It's a game, so we only ever play with the PC's that have available players at the table - same as if, say, only 4 of your 5 poker buddies turned up, you'd only deal 5 hands (not 6), right?
Generally, we hand-wave the PC absence, and their return, as quickly and painlessly as possible - usually that's the DM's call, sometimes player(s) might help try and find ways to explain it "in game"; they found something else that needs their attention, or whatever.
But really, no-one cares much how it happens, it's just accepted by me and my buddies (me as DM, and another guy who DM's a game I play in), from many years of experience, that it's way better to just leave that PC out of the session, than try and include them.
There's nothing much to be gained by trying to keep that PC involved, the story will survive and the remaining players will just have to make do. In fact often being one short, leads to better role-play due to less pressure for spotlight time, and/or better combat choices due to people needing to pay attention more and make the best of what they have. Some of my most memorable sessions have been when there are only 3 of our 4 or 5 listed players available at the table. Occasionally, as DM, I've included a simple NPC for each player to run as part of an important scene where there's only 3 PC's, but usually we just run with 3 PC's and it works out fine enough - the players love it.
On the flip-side, there is much to be lost by trying to include the missing PC - in order to try and "preserve the story", you end up making all sorts of ridiculous things happen - you get a special DM-PC who could easily be overly favoured and/or played terribly, or if a player runs them you risk them playing that PC badly and getting them killed and/or other PC's because the player is overloaded, or you just end up compromising the story in other ways, all for what, "continuity"? It's a game, not a TV series, movie, book etc.

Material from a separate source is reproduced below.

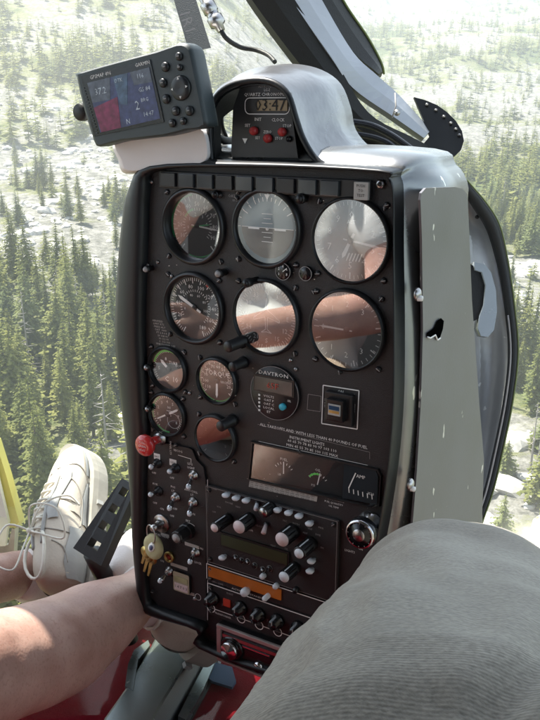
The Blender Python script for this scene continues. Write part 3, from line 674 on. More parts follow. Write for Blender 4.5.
b.lathe((0, 0, .0262), [(.0055, 0), (0, .0006)], 'grey_mark', seg=14); part(b, 'dimmer_knob', swpanel, (u, v, 0))
b = B(); u, v = pp(172, 555); b.lathe((0, 0, .0035), [(.0070, 0), (.0070, .003), (.0062, .004), (.0045, .004), (.0045, .0025), (0, .0025)], 'brass', seg=20); b.lathe((0, 0, .006), [(.004, 0), (0, .001)], 'red_button', seg=12); part(b, 'socket', swpanel, (u, v, 0))
b = B(); u, v = pp(185, 580); b.prism(rect_round(-.0115, -.0125, .0115, .0125, .002), .0035, .0075, 'beige_window', 'black')
b.box((0, .004, .0078), (.019, .006, .0008), 'fob_leather'); b.box((0, -.006, .0078), (.019, .009, .0008), 'pink_knob')
for k in range(5): b.text(str((3 * k + 1) % 10), -.008 + .004 * k, -.0058, .0085, .0050, 'black_matte')
part(b, 'hour_meter', swpanel, (u, v, 0))

# ---- large silver knob at right
b = B(); u, v = pp(371, 524); b.lathe((0, 0, 0), [(.014, 0), (.014, .002), (.010, .004), (.0095, .016)], 'chrome', seg=26); g = part(b, 'lighting_knob', at=(u, v, 0))
b = B(); b.lathe((0, 0, .014), [(.012, 0), (.0155, .003), (.0155, .010), (.0140, .0125), (.0075, .0128), (.0070, .0145), (0, .0145)], 'black_gloss', seg=30); b.ring((0, 0, .0265), [(.0150, -.001), (.0140, .001), (.0128, .001)], 'chrome'); b.lathe((0, 0, .0275), [(.0070, 0), (.0060, .0015), (0, .0018)], 'steel', seg=20)
for k in range(12): a = k * R(30); b.line((.0115 * math.cos(a), .0115 * math.sin(a)), (.0135 * math.cos(a), .0135 * math.sin(a)), .0007, .0272, 'grey_mark')
b.done('knob_cap', g)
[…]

I never dock XP for missing a session, everyone is always at the same XP level in my games because no-one misses a session on purpose, just like no-one dies on purpose and no-one in my games gets punished for deciding to swap out a character; my DM runs this differently, but as the person who's usually got the most XP and is often a level above the others, I personally disagree with his logic, I would actually rather that all of us were at the same XP level as my PC.